#4572
HermannH
Participant

Brian H wrote:
*Employees are not involved/the issue. There is no “IPCC research center” as such. These are people with day jobs that just happen to be fat and happy because of AGW alarmism, who submit papers for massaging and editing by the IPCC (WHICH IS A POLITICAL AGENCY of the UN). They do, I suppose, get paid for participation in the IPCC charade, but it’s the long-term economic and political benefits that are “drivers”–plus professional prestige and clout.

BTW, the most rabid of the AGW activists are demanding 80% reductions in CO2 production by 2050. Without FF, that would take us back to living standards from the 1800s, and probably also population levels from then. Which they’re quite OK with.

Brian – I am not going to try to convince you that AGW is real or that too much CO2 in the air and particualrly the oceans can be harmful for a large number of organisms. Nothing short of a Damascus Road Conversion will change your mind. But please reflect on this:

You seem to believe that more than 90% of all climate scientists fall in one of three categories:
A) Either they know that AGW is a hoax and they are milking it for all it’s worth.
B) or they are fools and have no clue what they are doing.
C) or they know that AGW is a hoax, but they are simply to scared to tell the truth; another version of A), really.

No doubt there are some climate scientists that enjoy their fame and the money and job security since GW has become a hot topic; who would not. No doubt there are some individuals that perform sub-par research; every group has a bottom 10%. But accusing 90% of either being fools or willingly compromising their research is a bit of a stretch. Even politicians and lawyers show more integrity than that. People usually don’t become climate scientists because they are lured by money or fame or power.

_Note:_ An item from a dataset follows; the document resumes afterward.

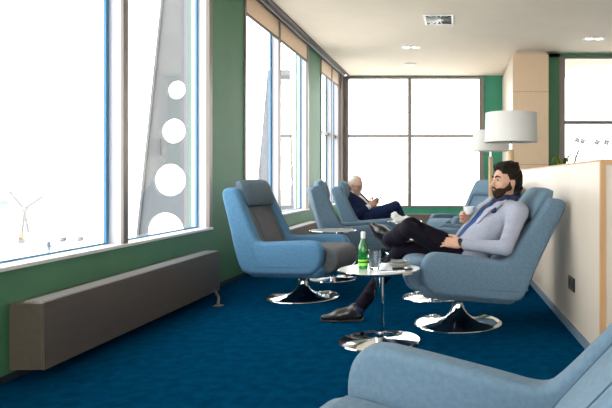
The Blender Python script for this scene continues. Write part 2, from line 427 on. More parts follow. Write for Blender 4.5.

About the prestige and clout issue: I happen to believe that multinational oil companies and OPEC countries have a bit more economic and political clout than a bunch of windmill and solar cell producers. I wouldn’t be surprised if the net profits of the first group are larger than the total revenue of the second group.

At this time no one can declare with absolute certainty that AGW is a fact but no one can declare that it is a hoax either. If I was a gambler it would put the likelihood of it being real at least at 50% and the likelihood of some kind of worst-case scenario (Greenland melting completely within the next couple of hundred years, ocean acidification killing most corral reefs and a lot of marine life that depends on them, etc.) would be at least 5%. This is assuming that nothing significant is done to stop the growth in CO2 emissions let alone reducing them from current levels. All of the worst-case scenarios also result in large-scale human suffering and the economic cost would be in the trillions.

I don’t know about you, but I pay almost $1000 a year for house insurance alone. I never had a claim in 20 years, so the odds of something really bad happening are less that 5% in a year. Yet I still keep the insurance because the peace of mind of knowing that some disastrous event won’t wipe me out is worth it. And so it is with all insurance, a multi-multi-billion dollar industry: we pay dearly to mitigate the effects of some unlikely but potentially disastrous events. We even have insurance for events that are so remote we won’t even live to collect the money, it’s called life insurance.

So what is wrong with paying something upfront to reduce the probability of a GW catastrophe? Or are you so sure that you are 100% right and the vast majority of scientists that study climate professionally are wrong?

I fully agree with you that reducing CO2 emissions will be very painful for everyone. I also share your aversion to Cap and Trade, it is too complicated and therefore open to too much manipulation; a slowly phased in carbon tax would be much better. Unfortunately any proposal with the word ‘tax’ in it is doomed from the start.

In the end the question is: do we take our chances and delay action and risk the possibility that 10 to 30 years down the road we find out that GW is real after all? At that point we may have set something in motion that cannot be stopped and our children or grandchildren may also end up with living standards of the 1800’s with population densities to match. That is why I am interested in FF. If it worked it would provide a pain-free way to reduce human CO2 emissions; everybody would be a winner (well except oil and coal companies).